Installed renewable power capacity would include wind, hydro, solar and nuclear power and would contribute to about half of new electricity generation by 2020, according to the document.

Analysts said that China’s investments has reflected its unrelenting efforts to reduce the use of fossil fuels, which have fostered the country’s economic growth over the past decade, especially following the adoption of the Paris Climate Agreement last year.

The Paris Agreement falls within the United Nations Framework Convention on Climate Change (UNFCCC) dealing with mitigation of greenhouse gases emissions, adaptation and finance starting in the year 2020. The language of the agreement was negotiated by representatives of 195 countries at the 21st Conference of the Parties of the UNFCCC in Paris and adopted by consensus on 12 December 2015.
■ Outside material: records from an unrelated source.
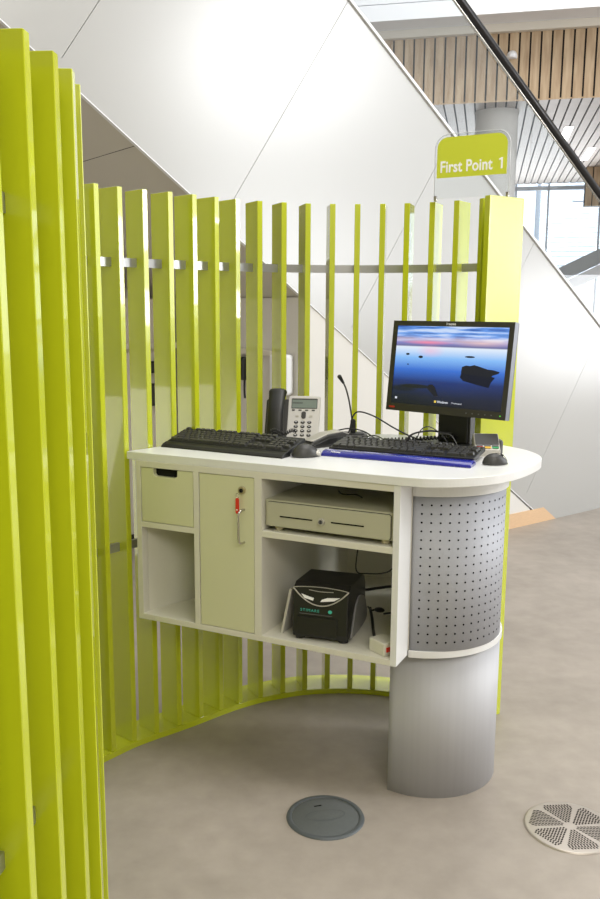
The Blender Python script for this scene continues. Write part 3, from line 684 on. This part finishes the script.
mb = MB(); mb.text('7 Professional', .0068, Matrix.Translation(sc_(.565,.047,-.0015)) @ Mm.to_3x3().to_4x4(), TXTE, depth=.0001); mb.build('screen_subtitle', scr)
pict('screen_emblem', ((.41,.045),(.428,.045),(.428,.072),(.41,.072)), FLAG, -.0015)
pict('screen_icon', ((.035,.06),(.055,.06),(.055,.085),(.035,.085)), TXTE, -.0015)
mb = MB(); mb.text('lenovo', .0115, Mm @ Matrix.Translation((0,fy-.0125,.0006)), WPR, bold=.0003, align='CENTER', spacing=1.1); mb.build('maker_print', mon, 'white lettering on the top bezel')
mb = MB(); mb.prism(rrect(-fx+.012,-fx+.036,-fy+.009,-fy+.0145,.002), .0003,.0008, REDPR, M=Mm); mb.build('red_mark', mon, 'small red mark on the lower bezel')
for k in range(5):
    mb = MB(); mb.cyl((.085+k*.022,-fy+.012,.0006),.0022,.0012,MIDG,n=12,M=Mm); mb.build('button', mon)
mb = MB(); mb.cyl((.203,-fy+.012,.0006),.0018,.0012,mat('green_led',(90,220,60),.4,emis=(90,220,60),estr=.8),n=12,M=Mm); mb.build('power_light', mon, 'green power light')
mb = MB(); mb.box(-.055,.055,.022,.060,.010,.22,BLK,bev=.004); mb.box(.055,.062,.028,.058,.010,.21,GRYP,bev=.002); mb.build('stand_column', mon)
mb = MB(); mb.prism(rrect(-.135,.105,-.085,.105,.012), 0,.012, BLK, bev=.003, seg=2); mb.build('stand_base', mon)

# card terminal
ct = desk_thing('card_terminal', 'small silver card payment terminal with coloured keys right of the monitor', 'card terminal', .993, .427, ZW, math.radians(22))
Mc = Matrix.Translation((0,0,.012)) @ Matrix.Rotation(math.radians(30),4,'X')
mb = MB(); mb.prism([(0,0),(.085,0),(.09,.020),(.080,.058),(.06,.062),(.0,.020)], -.038,.038, SIL, M=My, bev=.004, seg=2); mb.build('body', ct)
Mc = Matrix.Translation((0,.002,.0215)) @ Matrix.Rotation(math.atan2(.042,.06),4,'X')
mb = MB(); mb.prism(rrect(-.035,.035,.020,.068,.003), .0,.0018, GRYP, M=Mc); mb.build('screen', ct, 'dark display')
for i, m in enumerate((RKEY,YELP,GREENP)):
    mb = MB(); mb.prism(rrect(-.033+i*.0235,-.014+i*.0235,.004,.010,.0015), .0,.003, m, M=Mc); mb.build('key', ct, ('red key','yellow key','green key')[i])
    mb = MB(); mb.prism(rrect(-.033+i*.0235,-.014+i*.0235,.0115,.0185,.0015), .0,.003, MIDG, M=Mc); mb.build('key', ct, 'grey key')
mb = MB(); mb.box(.0385,.050,.03,.075,.0,.045,MIDG,bev=.006); mb.build('reader_head', ct, 'grey card reader side')

# cables on the worktop
zc0 = ZW+.003
cable('black cable arching high from the microphone base towards the monitor', [(.470,.500,zc0+.002),(.505,.505,zc0+.03),(.522,.500,zc0+.085),(.548,.495,zc0+.102),(.600,.500,zc0+.088),(.66,.51,zc0+.055),(.71,.53,zc0+.028),(.745,.555,zc0+.012)], .0026)
cable('black cable curving low over the worktop behind the microphone', [(.395,.52,zc0),(.43,.54,zc0+.020),(.48,.56,zc0+.034),(.54,.55,zc0+.030),(.60,.51,zc0+.014),(.66,.48,zc0),(.70,.470,zc0)], .0024)
cable('thin black cable lying between the keyboard and the microphone', [(.520,.575,zc0),(.57,.56,zc0+.016),(.61,.54,zc0+.012),(.64,.50,zc0),(.66,.455,zc0)], .002)
cable('black cable looping left of the monitor stand', [(.70,.50,zc0),(.72,.52,zc0+.034),(.77,.55,zc0+.046),(.82,.57,zc0+.040),(.86,.60,zc0+.035)], .0033)
cable('thin black cable standing in a loop beside the monitor stand', [(.745,.48,zc0+.008),(.76,.49,zc0+.055),(.785,.50,zc0+.066),(.82,.51,zc0+.045),(.84,.515,zc0+.018)], .0017)
cable('thin grey cable looping over the monitor base', [(.82,.50,zc0+.045),(.86,.47,zc0+.050),(.88,.45,zc0+.040),(.905,.43,zc0+.010),(.912,.425,zc0)], .0012, MIDG)
pts = []
for i in range(170):
    t = i/169; a = t*2*PI*20; c = V((.62+.235*t, .535+.03*t, ZW+.010+.024*t)); pts.append(c+V((0, math.cos(a)*.0055, math.sin(a)*.0055)))
mb = MB(); mb.tube(pts, .0027, BLK, n=5, smooth_path=False); ob = mb.build('coiled_cable'); ob.location = (C0[0],C0[1],0); ob.rotation_euler = (0,0,TH); tag(ob, 'coiled black cable on the worktop left of the monitor stand', 'cable')
CR0, CR1 = (.868,.640,1.064), (.925,.590,1.018)
pts = []
for i in range(80):
    t = i/79; a = t*2*PI*9; c = V((CR0[0]+(CR1[0]-CR0[0])*t, CR0[1]+(CR1[1]-CR0[1])*t, CR0[2]+(CR1[2]-CR0[2])*t)); pts.append(c+V((0, math.cos(a)*.0058, math.sin(a)*.0058)))
mb = MB(); mb.tube(pts, .0018, BLK, n=5, smooth_path=False); ob = mb.build('coiled_cable'); ob.location = (C0[0],C0[1],0); ob.rotation_euler = (0,0,TH); tag(ob, 'coiled black cable hanging between the monitor stand and the card terminal', 'cable')

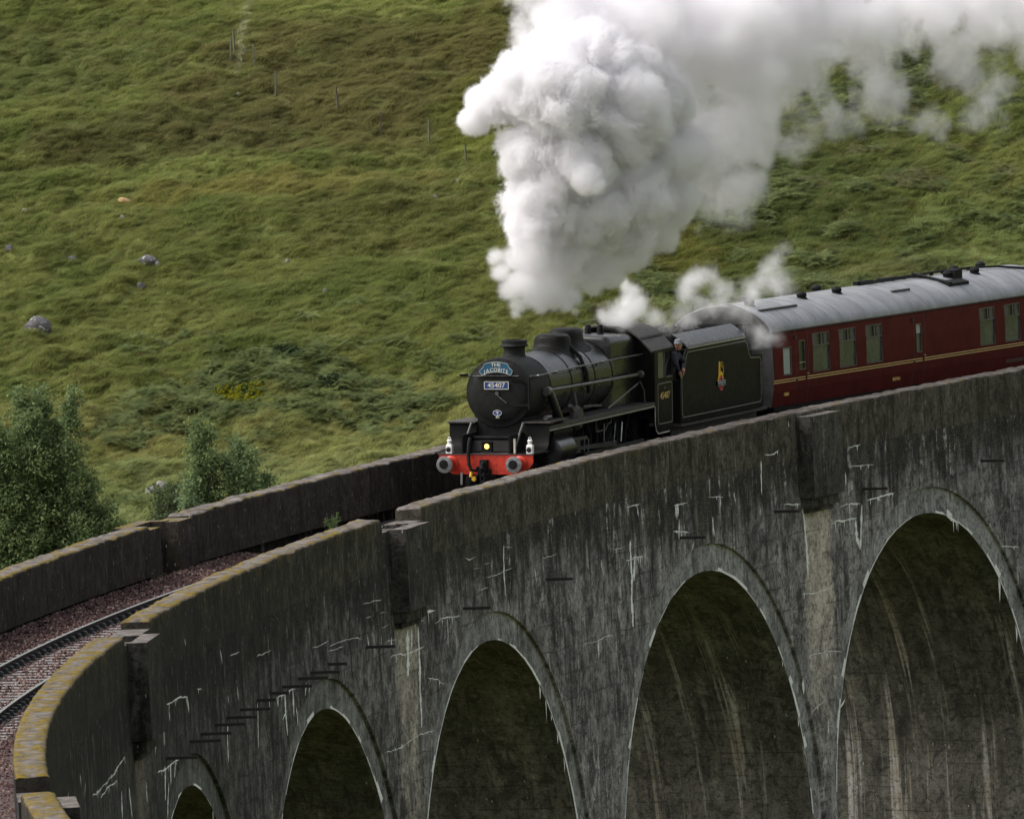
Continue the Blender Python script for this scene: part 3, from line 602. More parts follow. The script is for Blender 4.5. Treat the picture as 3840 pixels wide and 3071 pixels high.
# ------------------------------------------------------------------ vehicles
def vframe(d0, extra=0.0, pivot=0.0, du=0.0):
    s0 = d0*.975; a = s0/RAD
    T = Vector((math.sin(a), math.cos(a), -GRAD)).normalized(); N = Vector((math.cos(a), -math.sin(a), 0)); Z = N.cross(T)
    if Z.z < 0: Z = -Z
    U = N*math.cos(CANT)-Z*math.sin(CANT); Zc = Z*math.cos(CANT)+N*math.sin(CANT)
    T2 = (T-Zc*extra).normalized(); Z2 = (Zc+T*extra).normalized()
    base = Vector(P(s0, UT+du, 0))-T*d0
    base = base+(T-T2)*pivot
    Mx = Matrix((T2, -U, Z2)).transposed().to_4x4(); Mx.translation = base; return Mx
VT = lambda d, u, z: (d, -u, z)          # builder (along, towards viewer, up) -> object axes
def VB(): return MB(VT)
_fontcache = {}
def text_mesh(txt, size, thick=.004, bold=0.0):
    key = (txt, size, thick, bold)
    if key in _fontcache: return _fontcache[key]
    cu = bpy.data.curves.new('txt', 'FONT'); cu.body = txt; cu.size = size; cu.extrude = thick; cu.align_x = 'CENTER'; cu.align_y = 'CENTER'; cu.offset = bold; cu.resolution_u = 4
    o = bpy.data.objects.new('txt', cu); COL.objects.link(o); bpy.context.view_layer.update()
    me = bpy.data.meshes.new_from_object(o.evaluated_get(bpy.context.evaluated_depsgraph_get())); bpy.data.objects.remove(o)
    _fontcache[key] = me; return me
def letters(name, txt, size, d, u, z, face, mat, parent, sx=1.0, bold=0.0, roll=0.0):
    """flat lettering; face 'side' reads from the near side, 'front' from ahead"""
    me = text_mesh(txt, size, .004, bold).copy(); me.name = name
    me.materials.clear(); me.materials.append(mat)
    o = bpy.data.objects.new(name, me); COL.objects.link(o); o.parent = parent
    if face == 'side': X, Y, Zz = Vector((1, 0, 0)), Vector((0, 0, 1)), Vector((0, -1, 0))
    else: X, Y, Zz = Vector((0, -1, 0)), Vector((0, 0, 1)), Vector((-1, 0, 0))
    c, s_ = math.cos(roll), math.sin(roll); X2 = X*c+Y*s_; Y2 = Y*c-X*s_
    Mx = Matrix((X2*sx, Y2, Zz)).transposed().to_4x4(); Mx.translation = Vector(VT(d, u, z)); o.matrix_local = Mx; return o
def loopline(mb, pts, w, u0, u1, closed=True):
    """thin raised line following a (d,z) outline on a side"""
    n = len(pts)
    for i in range(n if closed else n-1):
        a, b = Vector(pts[i]), Vector(pts[(i+1) % n]); t = (b-a); L = t.length
        if L < 1e-6: continue
        t /= L; nrm = Vector((-t.y, t.x))*w/2; a2 = a-t*w*.4; b2 = b+t*w*.4
        q = [a2-nrm, b2-nrm, b2+nrm, a2+nrm]
        mb.hexa([(p.x, u0, p.y) for p in q]+[(p.x, u1, p.y) for p in q])
def rrect(d0, d1, z0, z1, r, n=4):
    out = []
    for cx, cz, a0 in ((d1-r, z0+r, -90), (d1-r, z1-r, 0), (d0+r, z1-r, 90), (d0+r, z0+r, 180)):
        for i in range(n+1):
            a = math.radians(a0+90*i/n); out.append((cx+r*math.cos(a), cz+r*math.sin(a)))
    return out
def wheel(name, root, d, u, r, spokes=16):
    s = 1 if u > 0 else -1
    mb = VB(); mb.lathe([(r, -.06), (r, .06), (r-.07, .06), (r-.07, -.06), (r, -.06)], (d, u, r), 1, 40, False); w = mb.build(name, M['soot'], root, 40)
    mb = VB(); mb.lathe([(.0, -.08), (.16, -.08), (.16, .08), (0, .08)], (d, u, r), 1, 20, False)
    for k in range(spokes):
        a = 2*math.pi*k/spokes; mb.tube([(d+.1*math.cos(a), u, r+.1*math.sin(a)), (d+(r-.05)*math.cos(a), u, r+(r-.05)*math.sin(a))], .028, 5)
    mb.build('spokes', M['soot'], w); return w
# ---- locomotive
loco = empty('steam_locomotive', mat=vframe(4.0, 0, 0, .05), label='black steam locomotive pulling the train, numbered 45407 on its smokebox door', cat='locomotive')
CZ = 2.70
mb = VB(); mb.lathe([(.0, -.03), (.45, -.025), (.66, 0), (.76, .03), (.80, .045), (.835, .05), (.845, .09), (.845, 1.45), (.80, 1.46)], (1.66, 0, CZ), 0, 56); sbx = mb.build('smokebox', M['smokebox'], loco, 35)
mb = VB(); mb.lathe([(.0, -.075), (.25, -.07), (.5, -.05), (.66, -.018), (.70, .004), (.70, .03)], (1.655, 0, CZ), 0, 56, False); door = mb.build('smokebox_door', M['smokebox'], sbx, 30)
mb = VB()
for z in (3.02+.1, ): mb.box(1.56, 1.60, -.58, .58, z-.012, z+.012)
for zz in (2.98, 2.40):
    mb.box(1.60, 1.645, .36, .80, zz-.03, zz+.03)
mb.tube([(1.60, .80, 2.3), (1.60, .80, 3.08)], .025, 6)
mb.build('door_hinges', M['soot'], door)
mb = VB(); mb.tube([(1.53, -.6, 3.115), (1.53, .57, 3.115)], .013, 6); mb.build('door_rail', M['rod'], door)
mb = VB(); mb.tube([(1.52, -.02, 2.67), (1.50, .25, 2.46)], [.012, .016], 6); mb.lathe([(.05, -.02), (.05, .05)], (1.55, 0, 2.69), 0, 12); mb.build('door_handle', M['rod'], door, 30)
mb = VB()
for k in range(24):
    a = 2*math.pi*k/24; mb.lathe([(.016, -.012), (.012, -.02), (0.001, -.024)], (1.70, .80*math.cos(a), CZ+.80*math.sin(a)), 0, 6)
mb.build('rivets', M['smokebox'], sbx)['kind'] = 'stuff'
mb = VB(); mb.prism(rrect(-.31, .29, 2.805, 2.968, .02), 1.535, 1.555, 0)      # number plate on the door
npl = mb.build('number_plate', M['plateblue'], door)
mb = VB()
for a, b in (((-.318, 2.797), (.298, 2.797)), ((-.318, 2.976), (.298, 2.976))): mb.box(1.53, 1.552, a[0], b[0], a[1]-.007, a[1]+.007)
for u in (-.316, .296): mb.box(1.53, 1.552, u-.007, u+.007, 2.797, 2.976)
mb.build('plate_border', M['letter'], npl)
letters('plate_number', '45407', .165, 1.530, -.01, 2.887, 'front', M['letter'], npl, 1.08, .001)
mb = VB(); mb.prism([(.01-.02+.105*math.cos(t), 2.215+.062*math.sin(t)) for t in np.linspace(0, 2*math.pi, 28)[:-1]], 1.578, 1.60, 0); sp = mb.build('shed_plate', M['plateblue'], door)
mb = VB(); q = [(-.01+.108*math.cos(t), 2.215+.065*math.sin(t)) for t in np.linspace(0, 2*math.pi, 28)[:-1]]
mb.tube([(1.577, a, b) for a, b in q]+[(1.577,)+q[0]], .006, 5); mb.build('plate_border', M['letter'], sp)
letters('plate_number', '65', .06, 1.573, -.01, 2.228, 'front', M['letter'], sp, 1.1, .002); letters('plate_number', 'J', .05, 1.573, -.005, 2.180, 'front', M['letter'], sp, 1, .002)
letters('plate_letters', 'SC', .075, 1.585, -.005, 2.118, 'front', M['letter'], door, 1.1, .003)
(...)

In this regard, several countries have set up plans to increase power production from sustainable energy. Saudi Arabia has recently announced a strategy aimed at producing 9.5 Gigawatts of electricity from wind and solar power by the beginning of 2023, within its Vision 2030.

Last month, the National Development and Reform Commission, China’s economic planner, said in its own five-year plan that solar power will receive one trillion Yuan of spending, as the country seeks to boost capacity by five times. That is equivalent to about 1,000 major solar power plants, according to experts’ estimates.

The spending comes as the cost of building large-scale solar plants has dropped by as much as 40% since 2010. China became the world’s top solar generator last year.